The way I am using the book is as to improve my analysis skills. I study each diagram with the solution that follows it covered up. Then I compare my analysis with Hertan's to see what important lines I missed, or where I gave up on a line too soon.
This is definitely not a beginner's book on tactics. It assumes you know basic tactics likes pins, forks and back rank mate combinations. As a puzzle book, the positions are more difficult than Reinfeld's 1001 books but not too much harder. The real differentiator for me is the quality of the explanations.
Should Be Converted to Software
Charles Hertan and New In Chess publishers are missing a great opportunity to convert this book to training software. A case can be made that Hertan's book is more pedagogically focussed than CT - Art 3.0, which dominates that field.
Relative to most other tactics books, this one actually advocates a straightforward thinking method involving forcing moves and, to a better degree than many similar efforts, does not focus on mating combinations almost to the complete exclusion of tactical opportunities for material gain, which are likely more commonplace in practice. "Stock" tactical motifs are covered in the first two chapters. I dare say that 98% of chess tactic books merely provide the information in those two chapters with varying degrees of examples. In this 400-page effort, Hertan moves well beyond that to more broadly consider and categorize forcing moves generally, many of which do not easily fit into traditional typologies.
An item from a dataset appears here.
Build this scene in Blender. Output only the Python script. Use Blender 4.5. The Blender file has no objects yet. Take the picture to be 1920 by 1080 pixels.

I'm not necessarily convinced that Hertan's advocated postition of always addressing oneself first to hard calculation of forcing lines, rather than relying initially on more judgmental assessments to identify candidate moves, would survive a cost (in time) benefit analysis in many situations. Accordingly, I am in turn not necessarily convinced of his assertion that "A deep study of forcing moves is probably the single most important task toward achieving chess mastery." Some positions present a bewildering array of forcing moves and, in Hertan's explanations, this fact can sometimes be conveniently ignored, with solutions presented as if the winning move was necessarily the most forcing, which is not really the case. In these cases finding the winning move likley is the product of some process other than raw calculation of a large number of equally forcing moves. Likewise, the separate concept of "computer eyes" is gimmicky and unnecessary to his thesis -- the term is used in connection with the unremarkable concept that identifying the most forcing moves may include moves that are counterintuitive to humans, and that the human bias against considering such moves is not a tendency shared by chess engines. (While I really have no clue, I gather that chess computers in fact do not consider forcing moves first, and thus the computer allusion has no particular relevance to Hertan's thesis.)
This is not to say that Hertan's unique perspective, argument regarding thinking methods, and wealth of fresh examples from practical play, is not appreciated, or that adding increased consideration to forcing sequences will not contribute something of real practical value to those who need to sharpen their alertness to tactics. Hertan suggests at the end of the book that he wished it could be one's first book on tactics. Very few of Hertan's readers are likely to be blank slates, but I suspect that the greater value of his book will be to add new and useful dimensions to the play of those of us whose tactical approach runs somewhat in a rut.
Not insignificantly, the layout and production values of this book are above average. Returning to my initial point, the only way to materially improve the presentation would be to convert the book to training software.